El microscopio
Sin noticias del tren
Qué tiene que ver con nuestra vida real que ciertas redes sociales dejen de emplear eso que llaman “sistemas de verificación”? ¿De verdad es tan importante que un señor que lleva un reloj de un millón de dólares en la muñeca, diga que se arrepiente de haberse arrepentido antes? A los que no somos usuarios empedernidos de las redes sociales nos resbala, francamente, lo que sucede en el universo paralelo de los tecnorricachones, cuyas intrigas poco tienen que ver con los afanes cotidianos del resto de habitantes del planeta.
Pero intuyo que debo ampliar la mirada. Que aunque yo piense que a mí no me afecta, resulta que la agenda de Trump o las decisiones de los ultramillonarios no se quedan en el universo abstracto de los algoritmos, sino que saltan a la arena de la vida real. Y mientras los Musk y los Zuckerberg se hacen todavía más ricos, aumentarán los discursos de odio y se irá perdiendo el rastro de la verdad. Voy identificando signos a mi alrededor, y cito solo algunos: la vecina asustada por si le ocupan el piso, a la que no he podido tranquilizar mostrándole los intereses que se esconden tras una problemática engordada. O grupos de whatsapp donde se replican bulos sin ni siquiera abrir el contenido de los enlaces, porque cuando estamos enfadados no nos paramos a comprobar la veracidad de una noticia, simplemente la propagamos. Da igual que los hechos que se difunden sean inverosímiles o demostradamente falsos, es la indignación o el miedo de la gente la que los lleva en volandas.
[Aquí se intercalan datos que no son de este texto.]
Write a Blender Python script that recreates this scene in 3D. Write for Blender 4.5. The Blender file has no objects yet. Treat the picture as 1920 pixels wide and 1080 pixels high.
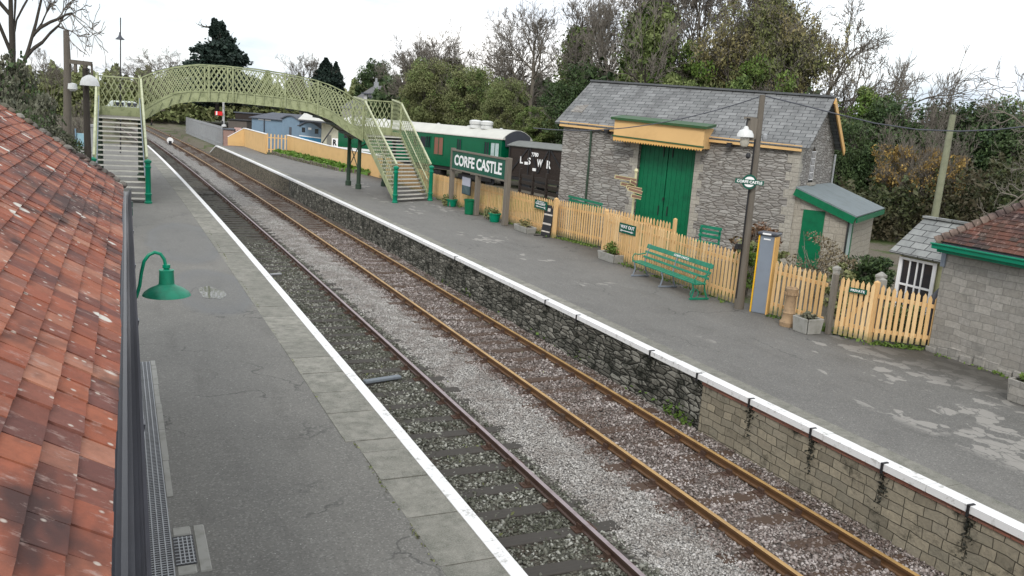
import bpy, math, random
import numpy as np
from mathutils import Vector, Matrix

# ------------------------------------------------------------------ camera, sky, sun, exposure
scene = bpy.context.scene
FOC, PITCH, ROLL, YAW, CAMH = 1584.0, .1978, -.0701, .4414, 5.35
def _rot(p, r, y):
    cy, sy, cp, sp = math.cos(y), math.sin(y), math.cos(p), math.sin(p)
    F = np.array([sy*cp, cy*cp, -sp]); R = np.array([cy, -sy, 0]); D = np.cross(F, R)
    c, s = math.cos(r), math.sin(r)
    return c*R+s*D, -s*R+c*D, F
RV, DV, FV = _rot(PITCH, ROLL, YAW)
cam_d = bpy.data.cameras.new("camera"); cam = bpy.data.objects.new("camera", cam_d)
scene.collection.objects.link(cam); scene.camera = cam
cam_d.sensor_width = 36; cam_d.lens = FOC/1920*36; cam_d.clip_start = .05; cam_d.clip_end = 3000
M4 = Matrix(((RV[0], -DV[0], -FV[0], 0), (RV[1], -DV[1], -FV[1], 0), (RV[2], -DV[2], -FV[2], CAMH), (0, 0, 0, 1)))
cam.matrix_world = M4
scene.render.resolution_x, scene.render.resolution_y = 1024, 576
scene.view_settings.view_transform = 'Standard'; scene.view_settings.look = 'None'
scene.view_settings.exposure = 0.95; scene.view_settings.gamma = 1

SUN_EL, SUN_AZ = math.radians(38), math.radians(215)       # azimuth clockwise from +Y
world = bpy.data.worlds.new("World"); scene.world = world; world.use_nodes = True
nt = world.node_tree; nt.nodes.clear()
wo = nt.nodes.new('ShaderNodeOutputWorld'); bg = nt.nodes.new('ShaderNodeBackground')
sky = nt.nodes.new('ShaderNodeTexSky'); sky.sky_type = 'NISHITA'; sky.sun_disc = False
sky.sun_elevation = SUN_EL; sky.sun_rotation = SUN_AZ; sky.air_density = 1.0; sky.dust_density = 2.0
tc = nt.nodes.new('ShaderNodeTexCoord'); mp = nt.nodes.new('ShaderNodeMapping'); mp.inputs['Scale'].default_value = (1, 1, 3.0)
nz = nt.nodes.new('ShaderNodeTexNoise'); nz.inputs['Scale'].default_value = 2.1; nz.inputs['Detail'].default_value = 5
cr = nt.nodes.new('ShaderNodeValToRGB'); cr.color_ramp.elements[0].position = .30; cr.color_ramp.elements[1].position = .52
cr.color_ramp.elements[0].color = (.55, .55, .55, 1); cr.color_ramp.elements[1].color = (1, 1, 1, 1)
mx = nt.nodes.new('ShaderNodeMix'); mx.data_type = 'RGBA'
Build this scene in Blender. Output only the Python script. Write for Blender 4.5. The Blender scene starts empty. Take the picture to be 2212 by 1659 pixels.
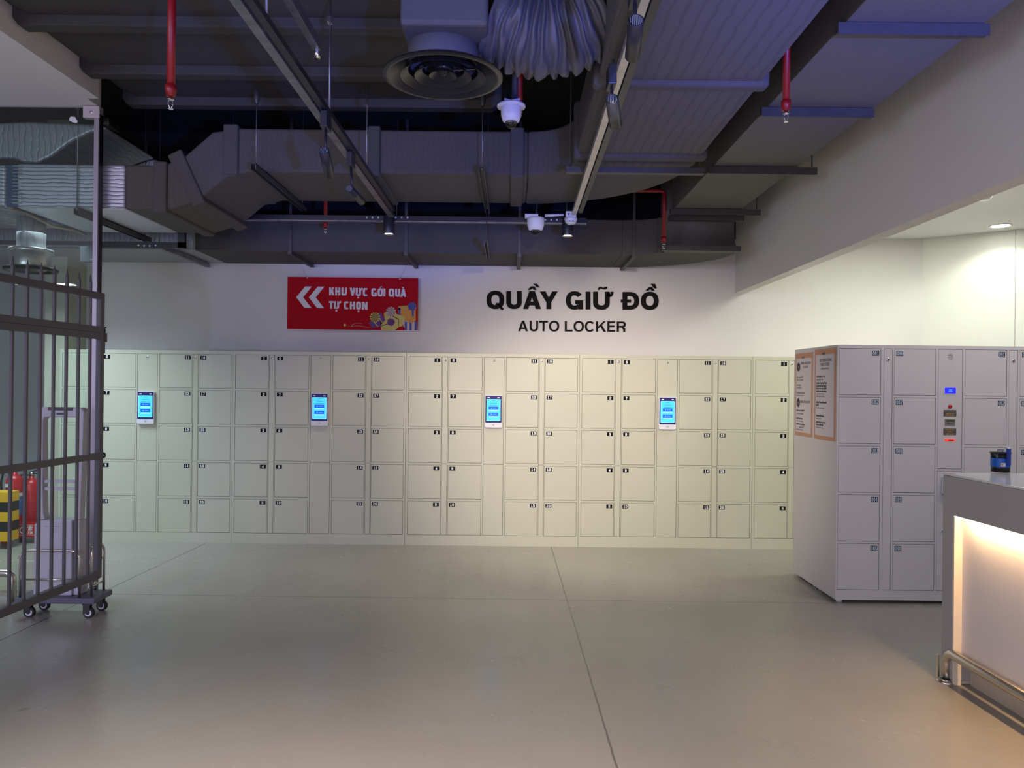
import bpy, bmesh, math, random
from mathutils import Vector, Matrix, noise
random.seed(7)
PI = math.pi
S = bpy.context.scene
COL = S.collection

# ------------------------------------------------------------------ camera, world, exposure
F, TH, PH, CAMZ = 1640.0, 0.0107, 0.0015, 1.55
cam_d = bpy.data.cameras.new('camera'); cam = bpy.data.objects.new('camera', cam_d); COL.objects.link(cam)
cam_d.sensor_width = 36.0; cam_d.lens = F / 2212 * 36.0; cam_d.clip_start = 0.05; cam_d.clip_end = 100
R_ = Vector((math.cos(TH), 0, math.sin(TH))); D_ = Vector((0, 1, PH)).normalized(); U_ = R_.cross(D_)
M_ = Matrix((R_, U_, -D_)).transposed().to_4x4(); M_.translation = Vector((0, 0, CAMZ))
cam.matrix_world = M_
S.camera = cam
S.view_settings.view_transform = 'Standard'; S.view_settings.look = 'None'
S.view_settings.exposure = 1.0; S.view_settings.gamma = 1.0
S.view_settings.use_curve_mapping = False
w = bpy.data.worlds.new('world'); S.world = w; w.use_nodes = True
w.node_tree.nodes['Background'].inputs[0].default_value = (0.42, 0.38, 0.38, 1)
w.node_tree.nodes['Background'].inputs[1].default_value = 0.05

def at(px, py, Y=None, Z=None, X=None):
    """point of the place on the ray through a photograph position, at a known depth, height or side distance"""
    v = D_ + R_ * ((px - 1106) / F) + U_ * (-(py - 829.5) / F)
    t = Y / v.y if Y is not None else ((Z - CAMZ) / v.z if Z is not None else X / v.x)
    return Vector((0, 0, CAMZ)) + v * t

# ------------------------------------------------------------------ lights
def area(name, loc, sx, sy, power, col, rot=(0, 0, 0), spread=PI):
    l = bpy.data.lights.new(name, 'AREA'); l.shape = 'RECTANGLE'; l.size = sx; l.size_y = sy
    l.energy = power; l.color = col; l.spread = spread
    o = bpy.data.objects.new(name, l); COL.objects.link(o); o.location = loc; o.rotation_euler = rot
    return o
def aim(o, d):
    o.rotation_euler = Vector(d).to_track_quat('-Z', 'Y').to_euler()
def spot(name, loc, d, power, col, ang, blend=0.6, r=0.03):
    l = bpy.data.lights.new(name, 'SPOT'); l.energy = power; l.color = col
    l.spot_size = math.radians(ang); l.spot_blend = blend; l.shadow_soft_size = r
    o = bpy.data.objects.new(name, l); COL.objects.link(o); o.location = loc; aim(o, d)
    return o
# shop lighting behind the photographer (ceiling panels of the sales floor)
area('shop_ceiling_light', (-4.6, -1.5, 3.3), 3.0, 3.0, 55, (0.70, 0.70, 1.0))
# unseen level fill lamps added behind the camera to brighten front-facing surfaces
for lx_, ly_, lp_, lc_ in ((-5.2, -3.0, 85, (0.72, 0.70, 1.0)), (-1.0, -5.0, 24, (1.0, 0.88, 0.84))):
    o_ = area('added_front_fill', (lx_, ly_, 1.9), 3.5, 1.8, lp_, lc_); aim(o_, (0.22, 1, 0.10))
area('shop_ceiling_light', (0.2, -2.6, 3.3), 2.5, 3.0, 25, (1.0, 0.86, 0.80))
# hall downlights above and behind the photographer
for hx_, hy_, hp_ in ((-1.0, 1.9, 175), (0.9, 0.3, 240), (-1.2, -0.6, 190)):
    spot('hall_downlight_beam', (hx_, hy_, 2.86), (0, 0, -1), hp_, (1.0, 0.84, 0.74), 92 if hy_ > 1.5 else 116, 0.9, 0.05)
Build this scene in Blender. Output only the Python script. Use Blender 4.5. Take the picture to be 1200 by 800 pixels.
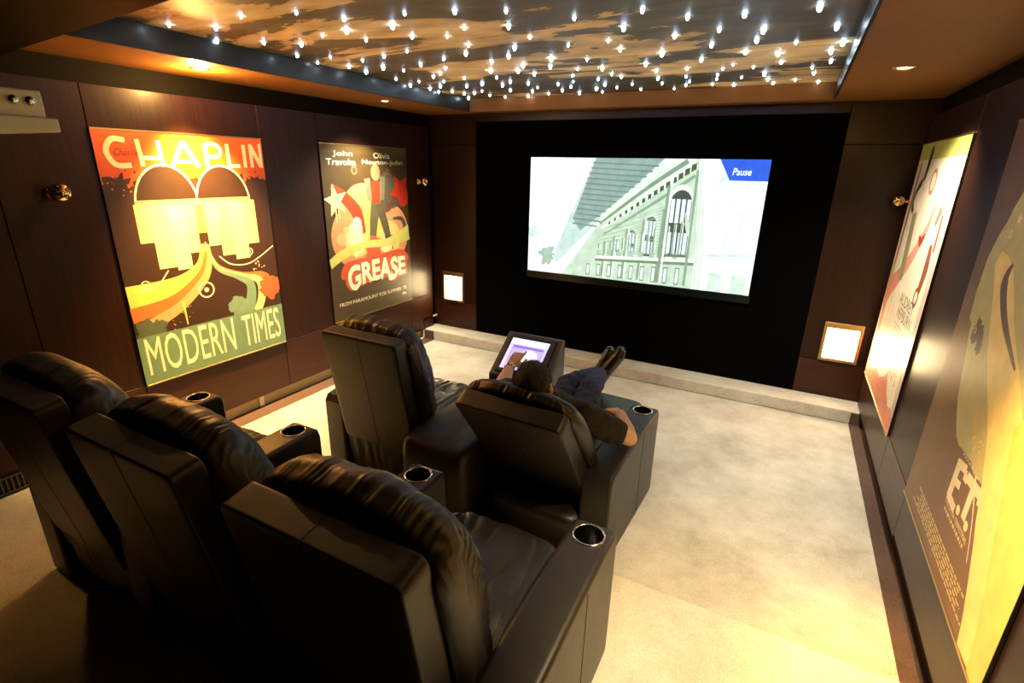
import bpy, bmesh, math, random
from mathutils import Vector, Matrix, noise
for o in list(bpy.data.objects): bpy.data.objects.remove(o)
SC = bpy.context.scene
COL = SC.collection
rnd = random.Random(7)
PI = math.pi

# ------------------------------------------------------------------ camera
cam = bpy.data.cameras.new('camera'); camo = bpy.data.objects.new('camera', cam); COL.objects.link(camo)
RT = Vector((0.88311, 0.46865, 0.02213)); DN = Vector((0.16777, -0.27288, -0.94731)); FW = Vector((-0.44005, 0.83915, -0.31966))
def rodrigues(r):
    return Matrix.Rotation(r.length, 3, r.normalized())
R3 = rodrigues(Vector((0.313796767, 0.48221388, 0.09981872))) @ Matrix(((1, 0, 0), (0, 0, -1), (0, 1, 0)))
RT, DN, FW = R3[0], R3[1], R3[2]
m = Matrix((( RT[0], -DN[0], -FW[0], 0.0), (RT[1], -DN[1], -FW[1], 0.0), (RT[2], -DN[2], -FW[2], 2.0), (0, 0, 0, 1)))
camo.matrix_world = m
cam.sensor_width = 36; cam.lens = 599.36 / 1200 * 36
cam.clip_start = 0.05
cam.dof.use_dof = True; cam.dof.focus_distance = 2.6; cam.dof.aperture_fstop = 3.2
SC.camera = camo

# ------------------------------------------------------------------ world, exposure
w = bpy.data.worlds.new('world'); SC.world = w; w.use_nodes = True
w.node_tree.nodes['Background'].inputs[0].default_value = (0.02, 0.015, 0.01, 1)
w.node_tree.nodes['Background'].inputs[1].default_value = 0.1
SC.view_settings.view_transform = 'Standard'; SC.view_settings.look = 'None'
SC.view_settings.gamma = 1; SC.view_settings.use_curve_mapping = False
SC.view_settings.exposure = 0.0

# downlights: (x, y, z, aim offset, watts, colour, cone degrees, blend)
ORANGE = (1.0, 0.60, 0.22); WARM = (1.0, 0.84, 0.58); PALE = (1.0, 0.90, 0.70)
DOWN = [
    (-3.40, 2.22, 2.55, (-0.23, 0.07), 1400, (1.0, 0.56, 0.15), 74, 1.0, 'large orange and brown poster on the left wall', 48),
    (-3.36, 3.87, 2.55, (-0.06, -0.10), 430, (1.0, 0.88, 0.66), 104, 1.0, 'brown poster with the cream star on the left wall'),
    (0.40, 3.64, 2.55, (0.05, 0.22), 330, (1.0, 0.92, 0.76), 108, 1.0, 'pink and cream poster on the right wall'),
    (0.50, 1.78, 2.55, (0.145, 0.05), 620, (1.0, 0.52, 0.09), 42, 1.0, 'brown and yellow poster on the right wall', 16),
    (-3.40, 0.75, 2.45, (0.10, 0.05), 20, (1.0, 0.46, 0.10), 60, 0.8, 'corner behind the left back seat'),
    (0.28, 1.42, 2.55, (0.02, 0.10), 440, (1.0, 0.76, 0.42), 72, 0.9, 'nearest recliner, added unseen to light floor and arm'),  # downlight added out of view to brighten floor and chair sides
]

# ------------------------------------------------------------------ materials
MATS = {}
def nodes(name):
    mt = bpy.data.materials.new(name); mt.use_nodes = True
    nt = mt.node_tree; b = nt.nodes['Principled BSDF']; MATS[name] = mt
    return mt, nt, b
def N(nt, t, **kw):
    n = nt.nodes.new(t)
    for k, v in kw.items(): setattr(n, k, v)
    return n
def plain(name, c, rough=0.5, metal=0.0, coat=0.0, emit=None, es=0.0, bump=0.0, bscale=60, spec=0.5):
    mt, nt, b = nodes(name)
    b.inputs['Base Color'].default_value = (*c, 1); b.inputs['Roughness'].default_value = rough
    b.inputs['Specular IOR Level'].default_value = spec; b.inputs['Metallic'].default_value = metal; b.inputs['Coat Weight'].default_value = coat
    # a touch of procedural unevenness
    tc = N(nt, 'ShaderNodeTexCoord'); nz = N(nt, 'ShaderNodeTexNoise'); nz.inputs['Scale'].default_value = bscale
    nt.links.new(tc.outputs['Object'], nz.inputs['Vector'])
    mr = N(nt, 'ShaderNodeMapRange'); mr.inputs['To Min'].default_value = max(rough - .06, 0.02); mr.inputs['To Max'].default_value = min(rough + .06, 1)
    nt.links.new(nz.outputs['Fac'], mr.inputs['Value']); nt.links.new(mr.outputs[0], b.inputs['Roughness'])
    if emit:
        b.inputs['Emission Color'].default_value = (*emit, 1); b.inputs['Emission Strength'].default_value = es
    if bump:
        bp = N(nt, 'ShaderNodeBump'); bp.inputs['Strength'].default_value = bump; bp.inputs['Distance'].default_value = 0.004
        nt.links.new(nz.outputs['Fac'], bp.inputs['Height']); nt.links.new(bp.outputs[0], b.inputs['Normal'])
    return mt
def ramp(nt, stops):
    r = N(nt, 'ShaderNodeValToRGB'); e = r.color_ramp.elements
    while len(e) < len(stops): e.new(0.5)
    for i, (p, c) in enumerate(stops): e[i].position = p; e[i].color = (*c, 1)
    return r
def wood(name, c0, c1, scale=(2, 40, 1.2), rough=0.32, coat=0.35):
    mt, nt, b = nodes(name)
    tc = N(nt, 'ShaderNodeTexCoord'); mp = N(nt, 'ShaderNodeMapping'); mp.inputs['Scale'].default_value = scale
    nz = N(nt, 'ShaderNodeTexNoise'); nz.inputs['Scale'].default_value = 3; nz.inputs['Detail'].default_value = 8; nz.inputs['Roughness'].default_value = 0.65
    nt.links.new(tc.outputs['Object'], mp.inputs[0]); nt.links.new(mp.outputs[0], nz.inputs['Vector'])
    r = ramp(nt, [(0.3, c0), (0.7, c1)])
    nt.links.new(nz.outputs['Fac'], r.inputs[0]); nt.links.new(r.outputs[0], b.inputs['Base Color'])
    b.inputs['Coat Weight'].default_value = coat; b.inputs['Coat Roughness'].default_value = 0.22; b.inputs['Specular IOR Level'].default_value = 0.2
    mr = N(nt, 'ShaderNodeMapRange'); mr.inputs['To Min'].default_value = rough - .05; mr.inputs['To Max'].default_value = rough + .14
    nt.links.new(nz.outputs['Fac'], mr.inputs['Value']); nt.links.new(mr.outputs[0], b.inputs['Roughness'])
    bp = N(nt, 'ShaderNodeBump'); bp.inputs['Strength'].default_value = 0.06; bp.inputs['Distance'].default_value = 0.002
    nt.links.new(nz.outputs['Fac'], bp.inputs['Height']); nt.links.new(bp.outputs[0], b.inputs['Normal'])
    return mt
def leather(name, c0, c1, rough=0.36):
    mt, nt, b = nodes(name)
    tc = N(nt, 'ShaderNodeTexCoord')
    big = N(nt, 'ShaderNodeTexNoise'); big.inputs['Scale'].default_value = 5; big.inputs['Detail'].default_value = 4
    vo = N(nt, 'ShaderNodeTexVoronoi'); vo.inputs['Scale'].default_value = 420
    nt.links.new(tc.outputs['Object'], big.inputs['Vector']); nt.links.new(tc.outputs['Object'], vo.inputs['Vector'])
    r = ramp(nt, [(0.3, c0), (0.72, c1)]); nt.links.new(big.outputs['Fac'], r.inputs[0]); nt.links.new(r.outputs[0], b.inputs['Base Color'])
    mr = N(nt, 'ShaderNodeMapRange'); mr.inputs['To Min'].default_value = rough - .05; mr.inputs['To Max'].default_value = rough + .12
    nt.links.new(big.outputs['Fac'], mr.inputs['Value']); nt.links.new(mr.outputs[0], b.inputs['Roughness'])
    b1 = N(nt, 'ShaderNodeBump'); b1.inputs['Strength'].default_value = 0.12; b1.inputs['Distance'].default_value = 0.0012
    nt.links.new(vo.outputs['Distance'], b1.inputs['Height'])
    b2 = N(nt, 'ShaderNodeBump'); b2.inputs['Strength'].default_value = 0.35; b2.inputs['Distance'].default_value = 0.01
    nt.links.new(big.outputs['Fac'], b2.inputs['Height']); nt.links.new(b1.outputs[0], b2.inputs['Normal'])
    nt.links.new(b2.outputs[0], b.inputs['Normal'])
    b.inputs['Specular IOR Level'].default_value = 0.52; b.inputs['Coat Weight'].default_value = 0.06; b.inputs['Coat Roughness'].default_value = 0.3
    return mt
def carpet(name, stops):
    mt, nt, b = nodes(name)
    tc = N(nt, 'ShaderNodeTexCoord')
    a = N(nt, 'ShaderNodeTexNoise'); a.inputs['Scale'].default_value = 2.2; a.inputs['Detail'].default_value = 9; a.inputs['Roughness'].default_value = 0.72
    f = N(nt, 'ShaderNodeTexNoise'); f.inputs['Scale'].default_value = 150; f.inputs['Detail'].default_value = 3
    for n in (a, f): nt.links.new(tc.outputs['Object'], n.inputs['Vector'])
    mx = N(nt, 'ShaderNodeMath', operation='MULTIPLY_ADD'); mx.inputs[1].default_value = 0.35
    nt.links.new(f.outputs['Fac'], mx.inputs[0])
    sc = N(nt, 'ShaderNodeMath', operation='MULTIPLY'); sc.inputs[1].default_value = 0.66
    nt.links.new(a.outputs['Fac'], sc.inputs[0]); nt.links.new(sc.outputs[0], mx.inputs[2])
    r = ramp(nt, stops); nt.links.new(mx.outputs[0], r.inputs[0]); nt.links.new(r.outputs[0], b.inputs['Base Color'])
    b.inputs['Roughness'].default_value = 0.95; b.inputs['Specular IOR Level'].default_value = 0.1
    b.inputs['Sheen Weight'].default_value = 0.15
    bp = N(nt, 'ShaderNodeBump'); bp.inputs['Strength'].default_value = 0.6; bp.inputs['Distance'].default_value = 0.006
    nt.links.new(f.outputs['Fac'], bp.inputs['Height']); nt.links.new(bp.outputs[0], b.inputs['Normal'])
    return mt
def printed(name, emit=0.0, wear=0.12, rough=0.45, coat=0.25):
    mt, nt, b = nodes(name)
    at = N(nt, 'ShaderNodeAttribute', attribute_name='Col')
    tc = N(nt, 'ShaderNodeTexCoord'); nz = N(nt, 'ShaderNodeTexNoise'); nz.inputs['Scale'].default_value = 14; nz.inputs['Detail'].default_value = 7
    nt.links.new(tc.outputs['Object'], nz.inputs['Vector'])
    mr = N(nt, 'ShaderNodeMapRange'); mr.inputs['From Min'].default_value = .3; mr.inputs['From Max'].default_value = .7
    mr.inputs['To Min'].default_value = 1 - wear; mr.inputs['To Max'].default_value = 1 + wear * .4
    nt.links.new(nz.outputs['Fac'], mr.inputs['Value'])
    mu = N(nt, 'ShaderNodeVectorMath', operation='SCALE'); nt.links.new(at.outputs['Color'], mu.inputs[0]); nt.links.new(mr.outputs[0], mu.inputs['Scale'])
    b.inputs['Roughness'].default_value = rough; b.inputs['Coat Weight'].default_value = coat; b.inputs['Coat Roughness'].default_value = .12
    if emit:
        b.inputs['Base Color'].default_value = (0.01, 0.01, 0.01, 1)
        nt.links.new(mu.outputs[0], b.inputs['Emission Color']); b.inputs['Emission Strength'].default_value = emit
    else:
        nt.links.new(mu.outputs[0], b.inputs['Base Color'])
    return mt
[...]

Empiezo a entender la magnitud de lo que se nos viene encima. Ese señor del reloj quiere decirnos que las mentiras propagadas por las redes no necesitan ya que nadie las pare. No sirve el arma escueta de la verdad, lo de “dato mata relato” que dicen tanto los periodistas. Es como si los cibermagnates se hubieran sentado en el salón de mi casa y hubieran empezado a mangonearlo todo sin permiso. Las decisiones que se toman al otro lado del mundo tienen consecuencias a mi lado, entre mi gente. Y así, por ejemplo, negacionistas del cambio climático que viven a miles de kilómetros acaban provocando mucho dolor en la tierra que piso. Que no se me olvide pensar globalmente, vuelvo a recordar. Pero, sobre todo, que tenga presente la segunda parte del lema: la certeza de que actuando localmente es como se pueden provocar los cambios que esperamos. No seamos optimistas, pero estemos bien informados. Es la única salida.